____ Source data
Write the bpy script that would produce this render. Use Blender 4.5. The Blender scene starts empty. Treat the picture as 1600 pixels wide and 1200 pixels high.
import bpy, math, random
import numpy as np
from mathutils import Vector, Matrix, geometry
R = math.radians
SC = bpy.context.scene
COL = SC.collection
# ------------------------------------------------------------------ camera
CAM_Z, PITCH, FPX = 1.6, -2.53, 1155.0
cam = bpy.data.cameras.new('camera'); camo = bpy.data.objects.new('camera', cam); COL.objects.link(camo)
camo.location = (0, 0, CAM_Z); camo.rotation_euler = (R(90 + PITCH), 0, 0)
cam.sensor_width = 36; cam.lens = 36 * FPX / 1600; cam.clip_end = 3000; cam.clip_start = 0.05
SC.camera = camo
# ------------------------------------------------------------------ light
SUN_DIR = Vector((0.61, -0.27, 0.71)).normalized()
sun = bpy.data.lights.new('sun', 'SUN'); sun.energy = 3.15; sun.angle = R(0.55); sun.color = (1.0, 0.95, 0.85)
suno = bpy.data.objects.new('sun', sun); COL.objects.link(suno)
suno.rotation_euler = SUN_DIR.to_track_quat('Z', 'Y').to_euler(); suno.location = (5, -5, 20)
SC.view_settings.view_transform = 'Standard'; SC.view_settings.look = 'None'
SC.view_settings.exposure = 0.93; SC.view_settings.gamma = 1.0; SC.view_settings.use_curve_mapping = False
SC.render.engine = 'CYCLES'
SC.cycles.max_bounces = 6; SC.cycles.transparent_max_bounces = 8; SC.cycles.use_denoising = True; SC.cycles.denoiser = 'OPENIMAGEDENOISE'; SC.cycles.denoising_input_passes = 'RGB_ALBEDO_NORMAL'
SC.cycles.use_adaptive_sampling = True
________
### Stated problem:
Every line that holds the string "render" should be returned.

### Final result:
Write the bpy script that would produce this render. Use Blender 4.5. The Blender scene starts empty. Treat the picture as 1600 pixels wide and 1200 pixels high.
SC.render.engine = 'CYCLES'